Sempre in tema di compensi dell’avvocato, la Cassazione, sentenza n. 26288 depositata oggi, accogliendo un motivo di ricorso dell’avvocato, ha chiarito che il patto di quota lite stipulato nel periodo in cui era consentito resta valido, anche se l’attività professionale si è protratta dopo la reintroduzione del divieto. “Al fine di valutare la validità dell’accordo quotalizio – si legge nella decisione – […], rileva esclusivamente il dato che il contratto di patrocinio sia stato concluso nel periodo in cui il patto di quota lite era consentito”. “Erroneamente – prosegue la Corte - l’ordinanza impugnata ha valorizzato il dato che il rapporto professionale si fosse protratto nel tempo, perché è il contratto di patrocinio a costituire il titolo in forza del quale il professionista ha svolto l’attività professionale e può vantare il relativo compenso nell’entità pattuita, per cui ciò che rileva è che l’accordo relativo al patto di quota lite fosse lecito nel momento nel quale è stato concluso il contratto di patrocinio”. “Si deve applicare il principio – conclude sul punto - secondo il quale le disposizioni che prevedono nullità di clausole negoziali - quale è l’art. 13 legge 247/2012 laddove ha nuovamente introdotto il divieto del patto di quota lite - non sono retroattive e tale irretroattività opera anche ai fini della previsione della sostituzione della clausola nulla con la disciplina legale”.

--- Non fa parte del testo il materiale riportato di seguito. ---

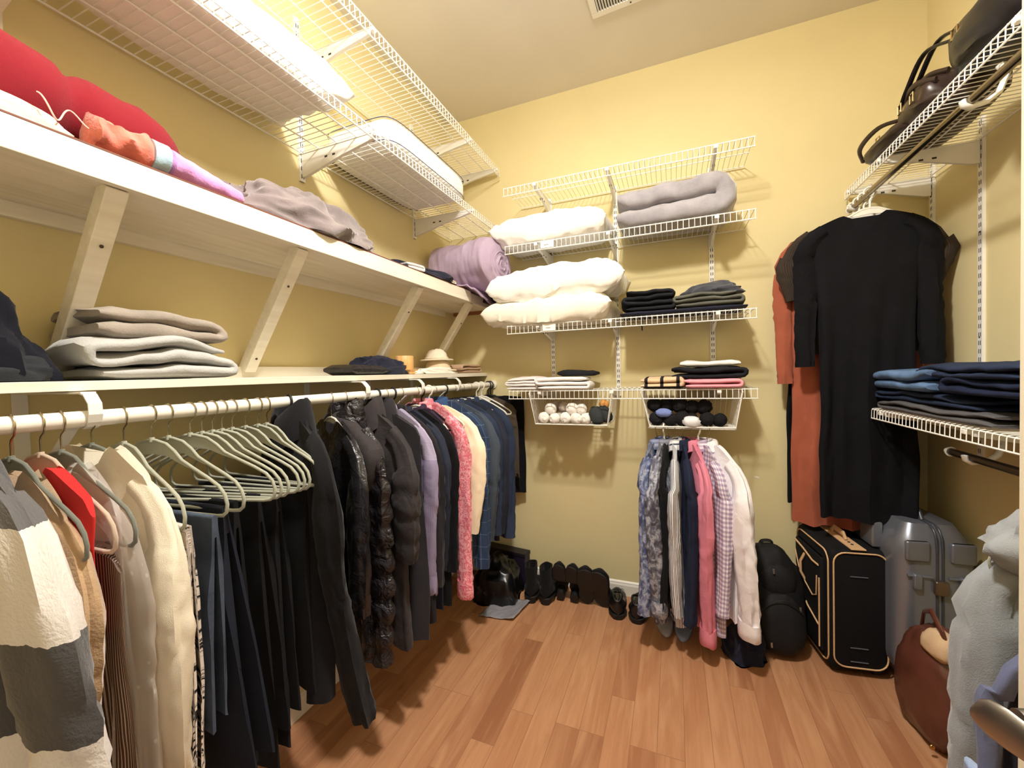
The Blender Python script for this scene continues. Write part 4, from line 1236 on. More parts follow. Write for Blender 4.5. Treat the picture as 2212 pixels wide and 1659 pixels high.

In definitiva, “il patto di quota lite, in quanto stipulato dopo la riformulazione dell’art. 2233 cod. civ. operata dal d.l. 223/2006 conv. con mod. dalla legge 248/2006 e prima dell’entrata in vigore dell’art. 13 legge 247/2012 è valido”, a meno che – precisa la Cassazione –, “valutato sotto il profilo causale e sotto il profilo dell’equità, alla stregua della regola integrativa di cui all’art. 45 del codice deontologico forense nel testo deliberato il 18-1-2007, il rapporto tra il compenso pattuito e il risultato conseguito, stabilito dalle parti all’epoca della conclusione del contratto, risulti sproporzionato per eccesso rispetto alla tariffa di mercato”.